General deterrence: Is the short-term suspension law associated with overall decreases in drinking and driving?

- The number of fatally injured drivers in Saskatchewan with BACs between 0.04 per cent and 0.08 per cent decreased after the introduction short-term suspensions; however, this decrease could have been associated with a pre-existing trend and could not be attributed to the short-term suspensions.

Specific deterrence: Does receiving a short-term suspension reduce a person's propensity to drive after drinking in the future?

- Of Saskatchewan drivers who received a short-term suspension during the first two years of the law, three of every four of those who had not been convicted previously of impaired driving remained free of drinking-driving offences during the 5+ year follow-up period. This suggests that there may have been some specific deterrence for these drivers. Additionally, their rate of subsequent Criminal Code impaired driving offences was lower than that of Saskatchewan drivers who received a Criminal Code impaired driving charge.

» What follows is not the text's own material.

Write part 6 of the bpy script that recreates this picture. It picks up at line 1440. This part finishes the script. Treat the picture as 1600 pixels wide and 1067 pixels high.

- Of those who had been convicted of impaired driving previously and received a short-term suspension during the first two years of the short-term suspension law, 100 per cent received a subsequent short-term suspension and/or impaired driving charge during the follow-up period. This suggests that short-term suspensions have no specific deterrence impact for drivers with prior impaired driving convictions.

Characteristics of drivers issued short-term suspensions

- Surveys of drivers showed that those receiving short-term suspensions and those convicted of impaired driving represented distinctly different groups. Drivers receiving short-term suspensions reported drinking more frequently than drivers receiving impaired driving charges; however they also reported consuming fewer drinks on occasions when they drink, relative to those charged with impaired driving. They were also found to have fewer alcohol-related problems than drivers charged with impaired driving.

Police attitudes about and use of short-term suspensions

- Officers issued short-term suspensions and Criminal Code impaired driving charges in similar numbers.

- Officers indicated they sometimes used discretion in issuing short-term suspensions when impaired driving charges may have been warranted, particularly in cases when there may have been insufficient evidence to pursue criminal charges.

Recommendations:

More research on the use of short-term suspensions at the roadside is needed to determine if these suspensions have a statistically significant impact on drinking and driving.

This AAA Foundation-sponsored study was conducted by the Douglas J. Beirness, Ph.D. and Deanna Singhal of the Traffic Injury Research Foundation in Ottawa, Ontario, Canada. Dr. Beirness is now with Beirness and Associates, Inc.